Ser hijos de la luz supone caminar en la verdad y sin trampas, caminar en el amor sin odios ni rencores, el que ama al hermano permanece en la luz 1 Jn 2,10.
Cuando en la noche de la vigilia pascual entramos con los cirios encendidos cantando esta es la luz de Cristo anunciamos que el amor había triunfado en nuestras vidas y nos comprometíamos a luchar para que ese amor permaneciera vivo invitándonos a ser participes en la construcción de la civilización del amor.

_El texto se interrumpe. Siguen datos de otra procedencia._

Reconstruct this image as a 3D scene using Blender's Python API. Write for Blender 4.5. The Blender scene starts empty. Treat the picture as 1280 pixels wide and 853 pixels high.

La Civilización del Amor es una propuesta total. Es un proyecto de vida que implica todos los ámbitos de la existencia: la familia, las relaciones personales, la vivencia de fe, la comunidad eclesial, el compromiso sociopolítico, el trabajo, el tiempo libre, la ciencia, el arte, la cultura… y da un sentido y una plenitud nuevos a quienes dedican su vida a hacerla realidad.
La Civilización del Amor es un compromiso. Exige un esfuerzo decidido y organizado: “el Reino de los Cielos está en tensión y sólo los que se esfuerzan llegan a él” (Mt 11,12).
La Civilización del Amor es, al mismo tiempo, utopía y realidad. Es un ideal que se va concretando y haciéndose histórico en los pequeños y grandes compromisos de cada día, que anuncian y hacen creíble la posibilidad de su plena realización.
La Civilización del Amor es tarea y esperanza. Es tarea diaria, es paciente construcción de dinamismos que motivan opciones, compromisos y proyectos que van transformando lenta pero radicalmente la realidad. Es tiempo de siembra, de esperanza permanente, en el que los pasos dados y los logros alcanzados invitan a seguir adelante.